The most obvious autumn indicators in Persuasion come in chapter 10 on a "very fine November day" and the Long Walk.
" the view of the last smiles of the year upon the tawny leaves and withered hedges… autumn, that season of peculiar and inexhaustible influence on the mind of taste and tenderness…"
I like the idea here that autumn has more power over those people of "taste and tenderness" than those without and the further observation that " every poet, worthy of being read" has written of autumn, and she comforts herself with that poetry.
After Anne overhears Wentworth and Louisa's revealing chat
" The sweet scenes of autumn were for a while put by, unless some tender sonnet, fraught with the apt analogy of the declining year, with declining happiness, and the images of youth, and hope, and spring, all gone together"
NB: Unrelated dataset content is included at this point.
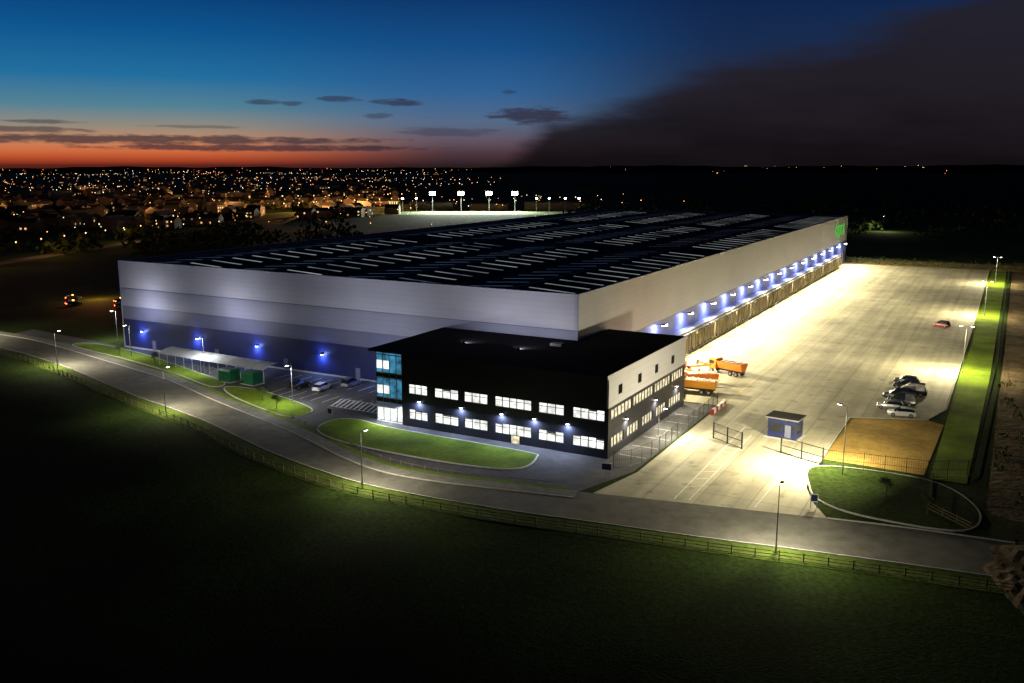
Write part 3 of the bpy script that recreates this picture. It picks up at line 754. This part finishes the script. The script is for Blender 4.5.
for i in range(140):
    az=-50+i*100/139;d=7600+300*math.sin(i*.7);x,y=P(az,d);h=22+5*math.sin(i*.19)+4*math.sin(i*.53+1)+3*math.sin(i*1.7)+ (12 if az>5 else 0)
    x2,y2=P(az,d-2600)
    if prev: m.face([prev[0],prev[1],(x,y,h),(x2,y2,0)],'hill') ;m.face([prev[1],(prev[1][0],prev[1][1],-5),(x,y,-5),(x,y,h)],'hill')
    prev=((x2,y2,0),(x,y,h))
m.obj('hills',recalc=False)

# ------------------------------------------------------------ sky
w=bpy.data.worlds.new('World');scene.world=w;w.use_nodes=True
nt=w.node_tree;N=nt.nodes;L=nt.links
bg=N['Background']
def mth(op,a,b=None,c=None,clamp=False):
    n=N.new('ShaderNodeMath');n.operation=op;n.use_clamp=clamp
    for i,v in enumerate((a,b,c)):
        if v is None: continue
        if isinstance(v,(int,float)): n.inputs[i].default_value=v
        else: L.new(v,n.inputs[i])
    return n.outputs[0]
def sstep(v,a,b,lo=0,hi=1):
    n=N.new('ShaderNodeMapRange');n.interpolation_type='SMOOTHSTEP'
    L.new(v,n.inputs['Value']);n.inputs['From Min'].default_value=a;n.inputs['From Max'].default_value=b;n.inputs['To Min'].default_value=lo;n.inputs['To Max'].default_value=hi
    return n.outputs['Result']
def ramp(v,st):
    n=N.new('ShaderNodeValToRGB');L.new(v,n.inputs['Fac']);e=n.color_ramp.elements
    while len(e)<len(st): e.new(.5)
    for i,(p,c) in enumerate(st): e[i].position=p;e[i].color=(*lin(c),1)
    return n.outputs['Color']
def mix(f,a,b):
    n=N.new('ShaderNodeMix');n.data_type='RGBA';L.new(f,n.inputs[0])
    for s,v in((6,a),(7,b)):
        if isinstance(v,tuple): n.inputs[s].default_value=(*lin(v),1)
        else: L.new(v,n.inputs[s])
    return n.outputs[2]
tc=N.new('ShaderNodeTexCoord');sp=N.new('ShaderNodeSeparateXYZ');L.new(tc.outputs['Generated'],sp.inputs[0])
X,Y,Z=sp.outputs
fwd=mth('ADD',mth('MULTIPLY',X,FW.x),mth('MULTIPLY',Y,FW.y));rt=mth('ADD',mth('MULTIPLY',X,RT.x),mth('MULTIPLY',Y,RT.y))
az=mth('MULTIPLY',mth('ARCTAN2',rt,fwd),57.2958);el=mth('MULTIPLY',mth('ARCSINE',Z),57.2958)
e40=mth('DIVIDE',el,40,clamp=True)
def S(l): return [(p/40,c) for p,c in l]
left=ramp(e40,S([(0,(95,36,28)),(.3,(172,68,38)),(.8,(208,108,64)),(1.4,(196,138,100)),(2.2,(146,138,124)),(3.3,(84,130,148)),(5,(34,110,158)),(7.5,(14,84,142)),(10,(9,58,114)),(15,(5,28,64)),(38,(3,10,28))]))
midc=ramp(e40,S([(0,(44,32,36)),(.7,(76,54,60)),(1.5,(98,84,98)),(2.6,(84,106,136)),(4.4,(48,98,150)),(7,(22,78,134)),(10,(13,52,104)),(15,(6,26,60)),(38,(3,10,28))]))
right=ramp(e40,S([(0,(22,17,20)),(2,(34,28,36)),(4.5,(40,44,62)),(7,(24,44,80)),(10,(14,36,76)),(15,(6,20,45)),(38,(3,8,22))]))
col=mix(sstep(az,-20,-3),left,midc);col=mix(sstep(az,-2,14),col,right)
cosf=sstep(fwd,-.2,.5);col=mix(cosf,(9,13,30),col)
cmb=N.new('ShaderNodeCombineXYZ');L.new(mth('MULTIPLY',az,.09),cmb.inputs[0]);L.new(mth('MULTIPLY',el,.45),cmb.inputs[1])
nz=N.new('ShaderNodeTexNoise');nz.inputs['Scale'].default_value=1.3;nz.inputs['Detail'].default_value=8;nz.inputs['Roughness'].default_value=.55;L.new(cmb.outputs[0],nz.inputs['Vector']);nf=mth('SUBTRACT',nz.outputs['Fac'],.5)
edge=mth('MINIMUM',mth('ADD',mth('MULTIPLY',az,.27),2.2),mth('ADD',mth('MULTIPLY',az,.8),.8))
dd=mth('SUBTRACT',mth('ADD',edge,mth('MULTIPLY',nf,4)),el)
cm=mth('MULTIPLY',sstep(dd,-.6,1.4),sstep(fwd,.2,.6));ccol=ramp(mth('ADD',mth('DIVIDE',el,12),mth('MULTIPLY',nf,.6),clamp=True),[(0,(18,14,17)),(.35,(33,28,34)),(.9,(36,35,44))])
col=mix(mth('MULTIPLY',cm,.93),col,ccol)
cmb2=N.new('ShaderNodeCombineXYZ');L.new(mth('MULTIPLY',az,.5),cmb2.inputs[0]);L.new(mth('MULTIPLY',el,3.2),cmb2.inputs[1])
nz2=N.new('ShaderNodeTexNoise');nz2.inputs['Scale'].default_value=1.0;nz2.inputs['Detail'].default_value=8;nz2.inputs['Roughness'].default_value=.65;L.new(cmb2.outputs[0],nz2.inputs['Vector'])
n2=mth('MULTIPLY',mth('SUBTRACT',nz2.outputs['Fac'],.5),3.2)
tot=None
for a0,e0,aw,ew,st in((-22,1.45,15,.28,1),(-15,1.0,10,.22,1),(-30,1.9,6,.2,.8),(-14.9,3.65,1.1,.17,.8),(-13.2,3.62,.8,.14,.7),(-10.4,3.9,1.3,.18,.8),(-6.9,3.75,1.6,.2,.9),(-8.2,2.95,1.1,.18,.6),(1.2,3.0,2.6,.5,1),(-.2,4.4,.5,.15,.6),(-26.5,2.35,2,.12,.7),(-4,2.0,3,.3,.5),(-19,2.2,3,.1,.5)):
    q=mth('ADD',mth('POWER',mth('ABSOLUTE',mth('DIVIDE',mth('SUBTRACT',az,a0),aw)),2),mth('POWER',mth('ABSOLUTE',mth('DIVIDE',mth('SUBTRACT',el,e0),ew)),2))
    s=mth('MULTIPLY',sstep(mth('ADD',q,mth('MULTIPLY',n2,-1.3)),1.3,.2),st)
    tot=s if tot is None else mth('MAXIMUM',tot,s)
col=mix(mth('MULTIPLY',tot,.8),col,(48,40,56))
col=mix(sstep(el,-.5,.05),(10,8,9),col)
L.new(col,bg.inputs['Color']);bg.inputs['Strength'].default_value=1.0

cam=bpy.data.cameras.new('Camera');co=bpy.data.objects.new('Camera',cam);scene.collection.objects.link(co)
co.location=(60.7,-132.3,40);co.rotation_euler=(rad(90-11.03),0,rad(28.85));cam.lens=31.82;cam.sensor_width=36;cam.clip_start=1;cam.clip_end=20000
scene.camera=co
scene.view_settings.view_transform='Standard';scene.view_settings.look='None';scene.view_settings.exposure=0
Our poor Anne has her physical autumn shoved into her face by Wentworth, via the ever-helpful Mary:
"Altered beyond his knowledge!" Anne fully submitted, in silent, deep mortification. Doubtless it was so… the years which had destroyed her youth and bloom had only given him a more glowing, manly, open look, in no respect lessening his personal advantages." (ch. 7)
And plummets straight into winter:
"Now they were as strangers; nay, worse than strangers, for they could never become acquainted. It was a perpetual estrangement… His cold politeness, his ceremonious grace, were worse than any thing." (ch. 8)
Poor Anne! There are other images, especially when we get to Lyme, but these chapters just make my heart ache for Anne.